Nesse cenário, a decisão do STJ reveste-se de importância singular. Ao homologar a sentença estrangeira, a Corte reafirmou dois pontos essenciais do Direito Internacional Privado brasileiro:
- Competência do STJ para homologação de sentenças estrangeiras (art. 105, I, “i”, CF/88), exercida desde que atendidos os requisitos essenciais no que se refere à autenticidade do documento e respeito à ordem pública;
- Noção restrita de ordem pública, que não se confunde com mera divergência legislativa. A homologação só seria recusada se a decisão estrangeira afrontasse princípios fundamentais do ordenamento jurídico, como a dignidade da pessoa humana, a igualdade ou a segurança jurídica.
No caso, o STJ entendeu que a retirada dos sobrenomes não violou a ordem pública, mas sim representou um exercício legítimo da autonomia individual, em harmonia com o movimento legislativo nacional de maior abertura às escolhas identitárias. Houvesse, por exemplo, risco de fraude, prejuízo a terceiros ou apagamento artificial de vínculos familiares para escapar de obrigações jurídicas, a homologação poderia ter sido recusada.
A decisão é um precedente relevante no que se refere à projeção de seus efeitos concretos sobre o registro civil brasileiro. Uma vez homologada, a sentença estrangeira é título hábil para averbação no assento de nascimento do interessado, produzindo plenos efeitos no Brasil. Isso reforça o papel do registro civil como guardião da segurança documental, mas também como espaço de realização dos direitos da personalidade, em diálogo com práticas internacionais.

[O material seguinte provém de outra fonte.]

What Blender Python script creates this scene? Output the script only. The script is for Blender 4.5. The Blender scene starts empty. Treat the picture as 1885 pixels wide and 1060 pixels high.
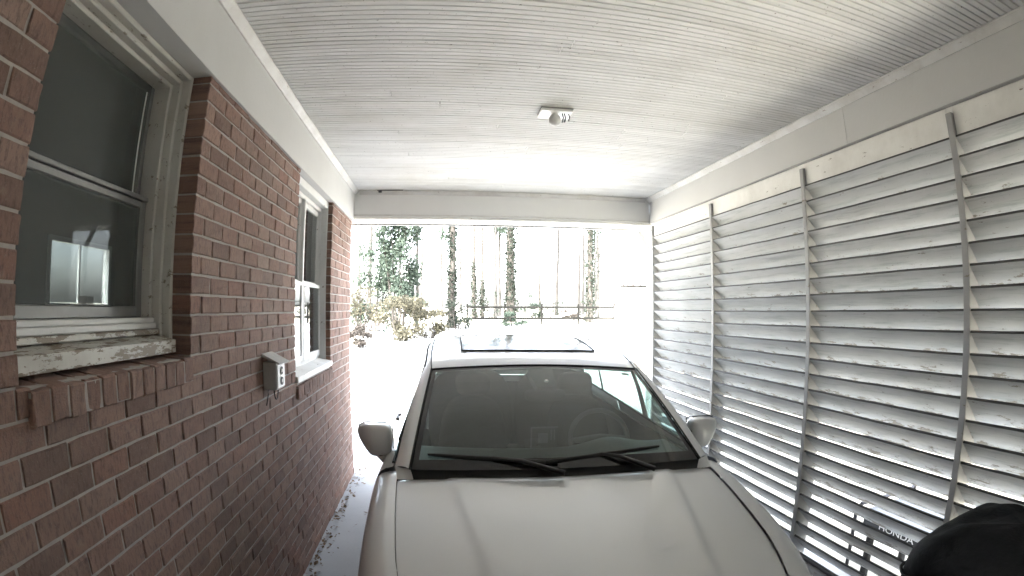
import bpy, math, random
import numpy as np
from mathutils import Vector, Matrix, Euler
random.seed(7)
RNG = np.random.default_rng(11)
R = math.radians
SC = bpy.context.scene
COL = SC.collection

# ------------------------------------------------------------------ camera, world, sun, exposure
HC = 1.748
cam = bpy.data.cameras.new('camera')
camo = bpy.data.objects.new('camera', cam)
COL.objects.link(camo)
YAW, PIT, ROL = 0.134910, 0.0383843, 0.0022183
fw = Vector((math.sin(YAW) * math.cos(PIT), math.cos(YAW) * math.cos(PIT), math.sin(PIT)))
rt = Vector((math.cos(YAW), -math.sin(YAW), 0))
up = rt.cross(fw)
r2 = rt * math.cos(ROL) + up * math.sin(ROL)
u2 = -rt * math.sin(ROL) + up * math.cos(ROL)
m = Matrix((r2, u2, -fw)).transposed().to_4x4()
m.translation = (0, 0, HC)
camo.matrix_world = m
cam.sensor_width = 36.0
cam.sensor_fit = 'HORIZONTAL'
cam.clip_start = 0.02
cam.clip_end = 500
cam.type = 'PANO'                      # the doorbell-type wide lens of the photograph: equidistant, f = 976 px of 1885
K1 = -(1885 / 36.0) / 976.08
for tgt in (cam, getattr(cam, 'cycles', None)):
    try:
        tgt.panorama_type = 'FISHEYE_LENS_POLYNOMIAL'
        tgt.fisheye_fov = math.pi
        tgt.fisheye_polynomial_k0 = 0
        tgt.fisheye_polynomial_k1 = K1
        tgt.fisheye_polynomial_k2 = 0
        tgt.fisheye_polynomial_k3 = 0
        tgt.fisheye_polynomial_k4 = 0
    except Exception:
        pass
SC.camera = camo

SUN_EL, SUN_AZ = R(42), R(215)         # azimuth clockwise from +Y: behind the house, to the left
w = bpy.data.worlds.new('World')
SC.world = w
w.use_nodes = True
nt = w.node_tree
bg = nt.nodes['Background']
sky = nt.nodes.new('ShaderNodeTexSky')
sky.sky_type = 'NISHITA'
sky.sun_disc = False
sky.sun_elevation = SUN_EL
sky.sun_rotation = SUN_AZ
sky.dust_density = 4.0
sky.air_density = 1.0
hs = nt.nodes.new('ShaderNodeHueSaturation')   # thin overcast: the blue mostly gone
hs.inputs['Saturation'].default_value = 0.42
nt.links.new(sky.outputs[0], hs.inputs['Color'])
nt.links.new(hs.outputs[0], bg.inputs[0])
bg.inputs[1].default_value = 0.15
sl = bpy.data.lights.new('sun', 'SUN')
sl.energy = 1.5
sl.angle = R(12)
sl.color = (1, 0.99, 0.98)
so = bpy.data.objects.new('sun', sl)
COL.objects.link(so)
sd = Vector((math.sin(SUN_AZ) * math.cos(SUN_EL), math.cos(SUN_AZ) * math.cos(SUN_EL), math.sin(SUN_EL)))
so.rotation_euler = sd.to_track_quat('Z', 'Y').to_euler()
so.location = (0, 0, 30)
vs = SC.view_settings
vs.view_transform = 'Standard'
vs.look = 'None'
vs.gamma = 1
vs.use_curve_mapping = False
vs.exposure = 4.6
SC.render.engine = 'CYCLES'
SC.cycles.use_denoising = True
SC.cycles.max_bounces = 14
SC.cycles.diffuse_bounces = 8
SC.cycles.glossy_bounces = 6
SC.cycles.transparent_max_bounces = 16
SC.cycles.transmission_bounces = 8
SC.cycles.caustics_reflective = False
SC.cycles.caustics_refractive = False
SC.cycles.sample_clamp_indirect = 12

# ------------------------------------------------------------------ mesh helpers
def new_obj(name, me, mat=None, parent=None, smooth=False, loc=None):
    o = bpy.data.objects.new(name, me)
    COL.objects.link(o)
    if mat is not None:
        me.materials.append(mat)
    if parent is not None:
        o.parent = parent
    if loc is not None:
        o.location = loc
    if smooth:
        me.shade_smooth()
    return o

def mesh(name, V, F):
    me = bpy.data.meshes.new(name)
    me.from_pydata([tuple(v) for v in V], [], F)
    me.update()
    return me

def fast_mesh(name, V, nper):
    """V: (n*nper,3) array, faces of nper consecutive vertices"""
    V = np.asarray(V, np.float32)
    n = len(V) // nper
    me = bpy.data.meshes.new(name)
    me.vertices.add(len(V))
    me.vertices.foreach_set('co', V.ravel())
    me.loops.add(len(V))
    me.loops.foreach_set('vertex_index', np.arange(len(V), dtype=np.int32))
    me.polygons.add(n)
    me.polygons.foreach_set('loop_start', np.arange(0, len(V), nper, dtype=np.int32))
    me.update(calc_edges=True)
    return me

class MB:
    def __init__(s):
        s.V = []
        s.F = []
    def add(s, V, F):
        o = len(s.V)
        s.V += [tuple(v) for v in V]
        s.F += [tuple(i + o for i in f) for f in F]
        return s
    def box(s, x0, x1, y0, y1, z0, z1):
        return s.add([(x0, y0, z0), (x1, y0, z0), (x1, y1, z0), (x0, y1, z0), (x0, y0, z1), (x1, y0, z1), (x1, y1, z1), (x0, y1, z1)],
                     [(0, 3, 2, 1), (4, 5, 6, 7), (0, 1, 5, 4), (1, 2, 6, 5), (2, 3, 7, 6), (3, 0, 4, 7)])
    def bbox(s, x0, x1, y0, y1, z0, z1, b):
        """box with chamfered edges (24 verts)"""
        c = [(x0 + x1) / 2, (y0 + y1) / 2, (z0 + z1) / 2]
        h = [(x1 - x0) / 2, (y1 - y0) / 2, (z1 - z0) / 2]
        b = min(b, *(q * .9 for q in h))
        V = []
        idx = {}
        for sx in (-1, 1):
            for sy in (-1, 1):
                for sz in (-1, 1):
                    sg = (sx, sy, sz)
                    for ax in range(3):
                        p = [c[i] + sg[i] * (h[i] if i == ax else h[i] - b) for i in range(3)]
                        idx[sg, ax] = len(V)
                        V.append(p)
        F = []
        for ax in range(3):
            a, d = (ax + 1) % 3, (ax + 2) % 3
            for sgn in (-1, 1):
                q = []
                for (u, v) in ((-1, -1), (1, -1), (1, 1), (-1, 1)):
                    t = [0, 0, 0]
                    t[ax] = sgn; t[a] = u; t[d] = v
                    q.append(idx[tuple(t), ax])
                F.append(tuple(q if sgn > 0 else q[::-1]))
            for u in (-1, 1):          # edges running along ax
                for v in (-1, 1):
                    q = []
                    for (t0, wh) in ((-1, a), (1, a), (1, d), (-1, d)):
                        t = [0, 0, 0]
                        t[ax] = t0; t[a] = u; t[d] = v
                        q.append(idx[tuple(t), wh])
                    F.append(tuple(q if u * v < 0 else q[::-1]))
        for sx in (-1, 1):
            for sy in (-1, 1):
                for sz in (-1, 1):
                    q = [idx[(sx, sy, sz), k] for k in range(3)]
                    F.append(tuple(q if sx * sy * sz > 0 else q[::-1]))
        return s.add(V, F)
    def tube(s, pts, r, seg=8, caps=True):
        pts = [Vector(p) for p in pts]
        n = len(pts)
        rs = r if isinstance(r, (list, tuple)) else [r] * n
        V = []
        F = []
        ref = Vector((0, 0, 1))
        for i, p in enumerate(pts):
            t = (pts[min(i + 1, n - 1)] - pts[max(i - 1, 0)]).normalized()
            rf = ref if abs(t.dot(ref)) < .95 else Vector((1, 0, 0))
            a = t.cross(rf).normalized()
            b = t.cross(a)
            for k in range(seg):
                an = 2 * math.pi * k / seg
                V.append(p + (a * math.cos(an) + b * math.sin(an)) * rs[i])
        for i in range(n - 1):
            for k in range(seg):
                k2 = (k + 1) % seg
                F.append((i * seg + k, i * seg + k2, (i + 1) * seg + k2, (i + 1) * seg + k))
        if caps:
            F.append(tuple(range(seg)))
            F.append(tuple(range((n - 1) * seg, n * seg))[::-1])
        return s.add(V, F)
    def prism(s, prof, axis, a0, a1):
        """prof: closed list of 2-D points; extruded along axis ('x': prof=(y,z); 'y': prof=(x,z))"""
        n = len(prof)
        def P(q, a):
            return (a, q[0], q[1]) if axis == 'x' else ((q[0], a, q[1]) if axis == 'y' else (q[0], q[1], a))
        V = [P(q, a0) for q in prof] + [P(q, a1) for q in prof]
        F = [(i, (i + 1) % n, n + (i + 1) % n, n + i) for i in range(n)]
        F += [tuple(range(n))[::-1], tuple(range(n, 2 * n))]
        return s.add(V, F)
    def build(s, name, mat, parent=None, smooth=False):
        me = mesh(name, s.V, s.F)
        return new_obj(name, me, mat, parent, smooth)

def fix_normals(me):
    import bmesh
    bm = bmesh.new()
    bm.from_mesh(me)
    bmesh.ops.recalc_face_normals(bm, faces=bm.faces)
    bm.to_mesh(me)
    bm.free()

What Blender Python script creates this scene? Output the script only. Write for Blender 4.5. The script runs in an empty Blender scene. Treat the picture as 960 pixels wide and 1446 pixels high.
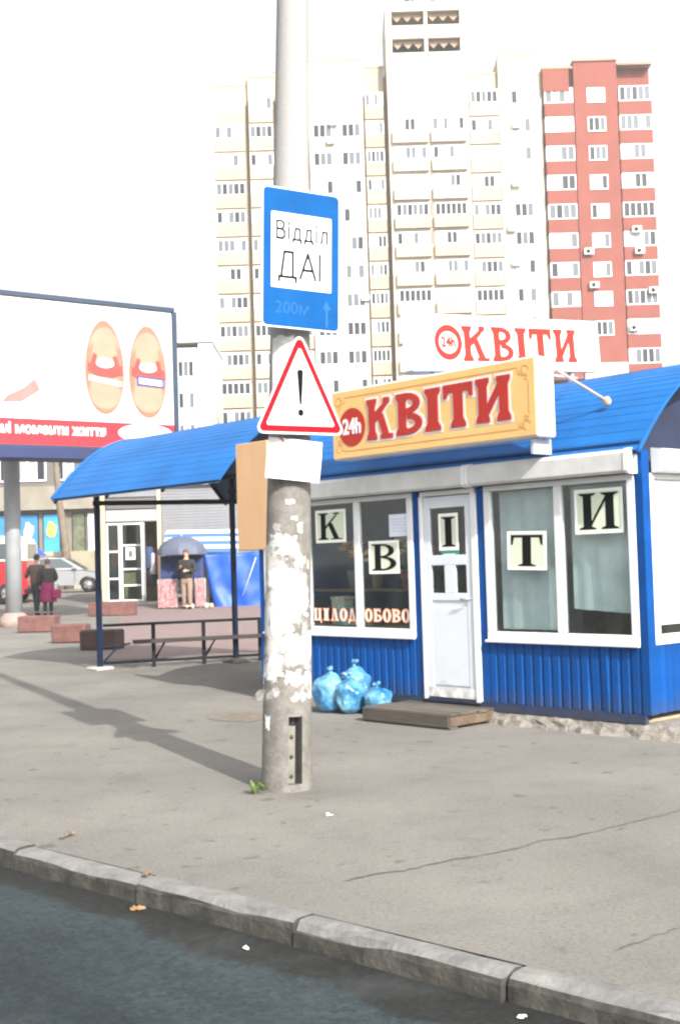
import bpy, bmesh, math, random
from mathutils import Vector, Matrix, Euler, noise
R = math.radians
random.seed(7)
scene = bpy.context.scene
C = scene.collection

# ------------------------------------------------------------------ camera, sky, sun, exposure
CAMH = 1.4
cam = bpy.data.cameras.new('camera'); camo = bpy.data.objects.new('camera', cam); C.objects.link(camo)
cam.sensor_fit = 'VERTICAL'; cam.sensor_height = 36.0; cam.lens = 36.0 * 1742 / 1446
cam.clip_start = 0.05; cam.clip_end = 5000
_p, _r = R(2.2976), R(1.7329)
_fw = Vector((0, math.cos(_p), math.sin(_p))); _rt = Vector((1, 0, 0)); _up = Vector((0, -math.sin(_p), math.cos(_p)))
_r2 = _rt * math.cos(_r) - _up * math.sin(_r); _u2 = _rt * math.sin(_r) + _up * math.cos(_r)
camo.matrix_world = Matrix(((_r2.x, _u2.x, -_fw.x, 0), (_r2.y, _u2.y, -_fw.y, 0), (_r2.z, _u2.z, -_fw.z, CAMH), (0, 0, 0, 1)))
scene.camera = camo

SUN_EL, SUN_AZ = 34.5, 26.6          # elevation; shadows fall this many degrees left of straight ahead
sdir = Vector((math.sin(R(SUN_AZ)) * math.cos(R(SUN_EL)), -math.cos(R(SUN_AZ)) * math.cos(R(SUN_EL)), math.sin(R(SUN_EL))))
world = bpy.data.worlds.new('World'); scene.world = world; world.use_nodes = True
wn = world.node_tree; wn.nodes.clear()
sky = wn.nodes.new('ShaderNodeTexSky'); sky.sky_type = 'NISHITA'; sky.sun_disc = False
sky.sun_elevation = R(SUN_EL); sky.sun_rotation = math.atan2(sdir.x, sdir.y)
sky.air_density = 1.2; sky.dust_density = 5.0; sky.ozone_density = 1.0; sky.altitude = 150
hs = wn.nodes.new('ShaderNodeHueSaturation'); hs.inputs['Saturation'].default_value = 0.14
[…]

Essa discussão, contudo, não se resume à decisão do STJ. Ela revela uma evolução histórica no modo como o direito brasileiro compreende o nome. Tradicionalmente, o nome era considerado imutável, um atributo fixo, que acompanharia o indivíduo por toda a vida. Assim estava disposto na redação original do art. 58 da Lei de Registros Públicos, alterado em 1998 pela Lei 9.708/1998 que passou a qualificar o prenome como definitivo, e não mais imutável. A alteração do termo não foi meramente semântica: abriu espaço para hipóteses restritas, de mutabilidade motivada, situações em que razões jurídicas, familiares ou sociais justificavam a mudança no nome.
Com o avanço tecnológico — interconexão de bancos de dados, unificação de cadastros, maior capacidade de armazenamento e segurança de informações — a função pública do nome como elemento primário de individualização do cidadão abriu maior espaço para sua função privada. Hoje, a identificação oficial pode ser viabilizada sobretudo pelo Cadastro de Pessoas Físicas (CPF), número nacional único e permanente, que garante segurança jurídica mesmo diante de alterações radicais do nome.
Nesse novo cenário, o advento da Lei nº 14.382/2022, que alterou a Lei de Registros Públicos nos conduz à fase da mutabilidade imotivada do nome, fundada exclusivamente na autonomia da pessoa em escolher a forma como deseja ser identificada. No caso homologado pelo STJ, esse foi o núcleo decisivo: a prevalência do nome enquanto atributo da personalidade, expressão do direito à liberdade, da autonomia existencial e do projeto de vida de cada cidadão.
Assim, a decisão projeta para o direito registral brasileiro uma mudança de paradigma: se antes o nome era compreendido prevalentemente como instrumento de identificação pública, hoje é valorizado sobretudo como espaço de autodeterminação privada. Essa compatibilização só é possível porque a tecnologia assumiu a tarefa de garantir segurança, estabilidade e rastreabilidade nos cadastros estatais, liberando o nome para cumprir sua função mais nobre — ser reflexo da identidade e da liberdade pessoal de cada indivíduo.